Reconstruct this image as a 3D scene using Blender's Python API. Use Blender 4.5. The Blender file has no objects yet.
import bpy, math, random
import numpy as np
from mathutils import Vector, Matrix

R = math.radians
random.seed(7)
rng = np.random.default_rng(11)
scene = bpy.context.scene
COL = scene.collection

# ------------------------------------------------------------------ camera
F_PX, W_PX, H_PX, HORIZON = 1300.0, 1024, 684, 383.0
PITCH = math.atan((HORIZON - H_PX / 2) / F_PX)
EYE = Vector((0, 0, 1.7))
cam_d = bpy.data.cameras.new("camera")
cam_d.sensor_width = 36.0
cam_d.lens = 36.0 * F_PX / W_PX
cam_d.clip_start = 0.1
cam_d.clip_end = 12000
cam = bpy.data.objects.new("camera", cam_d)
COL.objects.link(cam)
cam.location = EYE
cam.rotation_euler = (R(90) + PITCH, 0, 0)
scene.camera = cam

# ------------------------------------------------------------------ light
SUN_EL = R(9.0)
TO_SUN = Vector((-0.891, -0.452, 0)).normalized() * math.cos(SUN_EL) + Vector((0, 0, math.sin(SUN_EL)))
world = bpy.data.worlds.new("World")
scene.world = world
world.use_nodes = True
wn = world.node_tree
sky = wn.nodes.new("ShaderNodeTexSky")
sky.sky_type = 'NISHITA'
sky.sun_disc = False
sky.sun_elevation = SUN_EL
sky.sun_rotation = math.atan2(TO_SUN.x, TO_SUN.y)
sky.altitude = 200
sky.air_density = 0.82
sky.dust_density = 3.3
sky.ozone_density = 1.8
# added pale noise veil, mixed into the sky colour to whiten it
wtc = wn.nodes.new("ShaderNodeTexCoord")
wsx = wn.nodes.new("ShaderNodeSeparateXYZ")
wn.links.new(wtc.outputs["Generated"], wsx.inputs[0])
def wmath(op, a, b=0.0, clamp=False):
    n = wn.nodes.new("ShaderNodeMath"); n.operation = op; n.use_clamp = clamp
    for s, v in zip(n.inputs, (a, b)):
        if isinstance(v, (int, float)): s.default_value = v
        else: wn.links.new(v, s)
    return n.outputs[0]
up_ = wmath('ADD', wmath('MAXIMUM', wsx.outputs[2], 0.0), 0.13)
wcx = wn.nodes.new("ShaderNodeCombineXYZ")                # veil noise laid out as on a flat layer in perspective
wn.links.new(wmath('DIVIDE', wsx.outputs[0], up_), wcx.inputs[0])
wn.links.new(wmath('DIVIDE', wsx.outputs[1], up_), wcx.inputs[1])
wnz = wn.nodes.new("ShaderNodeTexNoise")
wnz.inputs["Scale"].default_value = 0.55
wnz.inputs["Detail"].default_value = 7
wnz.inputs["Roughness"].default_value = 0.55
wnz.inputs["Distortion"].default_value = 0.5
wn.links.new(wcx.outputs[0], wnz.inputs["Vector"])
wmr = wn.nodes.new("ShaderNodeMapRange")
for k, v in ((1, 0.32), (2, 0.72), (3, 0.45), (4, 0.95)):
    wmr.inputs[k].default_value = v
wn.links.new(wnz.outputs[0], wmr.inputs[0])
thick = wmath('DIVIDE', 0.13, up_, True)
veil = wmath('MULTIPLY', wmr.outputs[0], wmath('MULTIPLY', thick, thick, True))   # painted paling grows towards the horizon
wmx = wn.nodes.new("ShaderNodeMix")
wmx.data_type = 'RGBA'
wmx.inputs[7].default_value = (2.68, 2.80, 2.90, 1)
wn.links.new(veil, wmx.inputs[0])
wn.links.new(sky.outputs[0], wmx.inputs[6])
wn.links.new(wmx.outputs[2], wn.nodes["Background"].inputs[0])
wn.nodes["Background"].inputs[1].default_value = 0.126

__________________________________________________

→ **Work instructions**: Reproduce verbatim only this range: the first line of the material through the line that contains "COL = scene.collection", inclusive.

→ **Full response**:
Reconstruct this image as a 3D scene using Blender's Python API. Use Blender 4.5. The Blender file has no objects yet.
import bpy, math, random
import numpy as np
from mathutils import Vector, Matrix

R = math.radians
random.seed(7)
rng = np.random.default_rng(11)
scene = bpy.context.scene
COL = scene.collection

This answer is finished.